* **Given task**:
Beginning at the line with "box2('ceiling_hall', (-4.5, YF", output each line to the end of the listing below exactly, please.
>> Begin Provided data
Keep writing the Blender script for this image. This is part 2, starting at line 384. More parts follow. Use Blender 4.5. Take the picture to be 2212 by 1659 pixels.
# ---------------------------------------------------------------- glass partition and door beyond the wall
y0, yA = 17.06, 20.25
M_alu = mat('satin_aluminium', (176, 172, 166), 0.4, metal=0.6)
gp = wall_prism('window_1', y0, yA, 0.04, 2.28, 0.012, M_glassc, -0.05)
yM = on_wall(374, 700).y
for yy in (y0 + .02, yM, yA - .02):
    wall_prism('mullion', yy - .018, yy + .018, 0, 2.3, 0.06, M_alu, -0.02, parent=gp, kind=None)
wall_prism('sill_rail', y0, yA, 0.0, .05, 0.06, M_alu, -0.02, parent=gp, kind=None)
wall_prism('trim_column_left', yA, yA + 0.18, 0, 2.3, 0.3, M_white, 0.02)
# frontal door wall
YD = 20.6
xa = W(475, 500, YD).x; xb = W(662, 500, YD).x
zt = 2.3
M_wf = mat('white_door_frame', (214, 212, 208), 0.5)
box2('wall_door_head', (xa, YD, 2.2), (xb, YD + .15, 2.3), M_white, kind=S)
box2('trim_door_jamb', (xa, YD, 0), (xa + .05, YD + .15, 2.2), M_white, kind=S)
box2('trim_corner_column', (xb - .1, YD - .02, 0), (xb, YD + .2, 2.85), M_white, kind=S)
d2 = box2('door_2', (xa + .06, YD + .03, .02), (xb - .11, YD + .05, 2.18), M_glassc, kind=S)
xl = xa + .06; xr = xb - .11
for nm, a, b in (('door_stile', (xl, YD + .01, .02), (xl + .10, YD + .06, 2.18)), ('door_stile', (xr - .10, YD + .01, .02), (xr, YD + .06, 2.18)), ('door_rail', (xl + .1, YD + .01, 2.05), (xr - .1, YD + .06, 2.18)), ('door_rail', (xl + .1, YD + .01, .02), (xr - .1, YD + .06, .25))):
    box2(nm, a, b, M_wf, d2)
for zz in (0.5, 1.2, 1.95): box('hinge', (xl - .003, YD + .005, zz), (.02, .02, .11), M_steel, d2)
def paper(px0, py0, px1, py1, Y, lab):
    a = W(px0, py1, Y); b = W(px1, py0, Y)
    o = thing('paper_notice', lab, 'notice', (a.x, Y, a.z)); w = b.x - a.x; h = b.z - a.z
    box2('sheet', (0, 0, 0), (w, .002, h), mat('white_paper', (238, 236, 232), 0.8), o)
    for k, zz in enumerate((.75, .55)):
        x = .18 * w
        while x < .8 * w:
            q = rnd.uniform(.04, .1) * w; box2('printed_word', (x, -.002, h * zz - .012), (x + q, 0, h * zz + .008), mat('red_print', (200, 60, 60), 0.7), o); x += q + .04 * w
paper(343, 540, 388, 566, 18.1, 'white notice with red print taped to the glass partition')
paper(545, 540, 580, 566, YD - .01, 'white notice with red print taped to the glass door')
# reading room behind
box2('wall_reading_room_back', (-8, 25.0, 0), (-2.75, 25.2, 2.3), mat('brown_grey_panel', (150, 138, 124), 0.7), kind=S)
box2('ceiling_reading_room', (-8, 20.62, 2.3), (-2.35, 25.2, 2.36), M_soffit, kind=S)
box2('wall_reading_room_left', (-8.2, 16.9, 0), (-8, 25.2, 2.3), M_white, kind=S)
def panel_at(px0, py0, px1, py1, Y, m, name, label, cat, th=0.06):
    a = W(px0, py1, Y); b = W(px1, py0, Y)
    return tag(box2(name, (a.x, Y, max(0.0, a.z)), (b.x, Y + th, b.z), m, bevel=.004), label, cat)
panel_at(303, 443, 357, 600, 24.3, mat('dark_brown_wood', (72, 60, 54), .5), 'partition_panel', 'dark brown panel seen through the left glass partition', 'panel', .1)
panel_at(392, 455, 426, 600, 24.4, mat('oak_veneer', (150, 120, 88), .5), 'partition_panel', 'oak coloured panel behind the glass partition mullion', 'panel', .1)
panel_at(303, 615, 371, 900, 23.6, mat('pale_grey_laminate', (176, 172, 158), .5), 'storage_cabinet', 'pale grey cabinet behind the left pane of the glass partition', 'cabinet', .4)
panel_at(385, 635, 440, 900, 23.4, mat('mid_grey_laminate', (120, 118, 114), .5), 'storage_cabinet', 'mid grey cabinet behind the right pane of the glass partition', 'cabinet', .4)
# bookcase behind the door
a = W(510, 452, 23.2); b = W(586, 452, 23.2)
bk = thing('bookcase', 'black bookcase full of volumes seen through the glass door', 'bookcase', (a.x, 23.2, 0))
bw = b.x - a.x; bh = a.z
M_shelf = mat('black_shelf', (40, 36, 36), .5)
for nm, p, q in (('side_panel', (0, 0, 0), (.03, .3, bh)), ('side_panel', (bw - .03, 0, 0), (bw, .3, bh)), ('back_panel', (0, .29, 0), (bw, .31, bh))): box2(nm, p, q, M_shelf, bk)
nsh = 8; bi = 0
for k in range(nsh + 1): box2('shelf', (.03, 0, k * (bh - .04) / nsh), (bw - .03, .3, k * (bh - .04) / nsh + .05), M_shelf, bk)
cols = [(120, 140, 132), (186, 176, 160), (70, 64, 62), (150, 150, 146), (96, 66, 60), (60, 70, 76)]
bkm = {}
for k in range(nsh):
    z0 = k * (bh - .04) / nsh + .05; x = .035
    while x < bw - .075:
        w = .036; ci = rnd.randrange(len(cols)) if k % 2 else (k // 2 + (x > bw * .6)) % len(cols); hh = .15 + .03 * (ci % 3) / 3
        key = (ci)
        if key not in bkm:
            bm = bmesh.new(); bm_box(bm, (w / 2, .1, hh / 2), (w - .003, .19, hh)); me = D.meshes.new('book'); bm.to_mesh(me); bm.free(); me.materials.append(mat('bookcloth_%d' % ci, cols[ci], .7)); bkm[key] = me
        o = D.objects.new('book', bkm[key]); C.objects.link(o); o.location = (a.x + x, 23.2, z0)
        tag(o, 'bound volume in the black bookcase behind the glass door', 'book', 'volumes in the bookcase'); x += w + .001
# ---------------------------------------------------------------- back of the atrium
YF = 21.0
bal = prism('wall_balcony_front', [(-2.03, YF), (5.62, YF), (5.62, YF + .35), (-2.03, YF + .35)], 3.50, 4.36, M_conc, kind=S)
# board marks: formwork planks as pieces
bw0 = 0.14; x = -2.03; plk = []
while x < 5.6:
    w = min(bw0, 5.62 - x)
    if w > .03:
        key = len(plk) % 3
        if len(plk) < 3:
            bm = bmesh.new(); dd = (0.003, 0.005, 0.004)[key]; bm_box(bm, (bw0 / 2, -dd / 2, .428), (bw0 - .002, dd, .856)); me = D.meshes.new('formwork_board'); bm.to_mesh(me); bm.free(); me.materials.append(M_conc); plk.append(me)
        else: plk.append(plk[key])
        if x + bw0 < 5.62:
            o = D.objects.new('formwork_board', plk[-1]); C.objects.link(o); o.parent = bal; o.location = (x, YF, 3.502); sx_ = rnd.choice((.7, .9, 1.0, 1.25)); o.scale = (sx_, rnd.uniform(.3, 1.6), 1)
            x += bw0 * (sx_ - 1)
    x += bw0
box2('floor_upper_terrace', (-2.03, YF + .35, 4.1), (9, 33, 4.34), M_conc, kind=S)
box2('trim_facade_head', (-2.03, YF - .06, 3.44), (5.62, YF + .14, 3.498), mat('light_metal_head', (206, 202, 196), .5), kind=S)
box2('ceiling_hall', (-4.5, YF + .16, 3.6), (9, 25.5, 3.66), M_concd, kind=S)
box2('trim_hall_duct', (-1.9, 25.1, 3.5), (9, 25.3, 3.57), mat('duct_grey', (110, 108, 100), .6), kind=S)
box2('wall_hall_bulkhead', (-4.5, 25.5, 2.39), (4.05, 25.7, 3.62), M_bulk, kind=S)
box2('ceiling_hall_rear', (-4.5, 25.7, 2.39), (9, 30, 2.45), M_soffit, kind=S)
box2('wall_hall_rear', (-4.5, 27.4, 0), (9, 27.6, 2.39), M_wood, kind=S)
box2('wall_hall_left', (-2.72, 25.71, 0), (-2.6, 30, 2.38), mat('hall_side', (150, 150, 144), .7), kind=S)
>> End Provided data
* **Answer below**:
box2('ceiling_hall', (-4.5, YF + .16, 3.6), (9, 25.5, 3.66), M_concd, kind=S)
box2('trim_hall_duct', (-1.9, 25.1, 3.5), (9, 25.3, 3.57), mat('duct_grey', (110, 108, 100), .6), kind=S)
box2('wall_hall_bulkhead', (-4.5, 25.5, 2.39), (4.05, 25.7, 3.62), M_bulk, kind=S)
box2('ceiling_hall_rear', (-4.5, 25.7, 2.39), (9, 30, 2.45), M_soffit, kind=S)
box2('wall_hall_rear', (-4.5, 27.4, 0), (9, 27.6, 2.39), M_wood, kind=S)
box2('wall_hall_left', (-2.72, 25.71, 0), (-2.6, 30, 2.38), mat('hall_side', (150, 150, 144), .7), kind=S)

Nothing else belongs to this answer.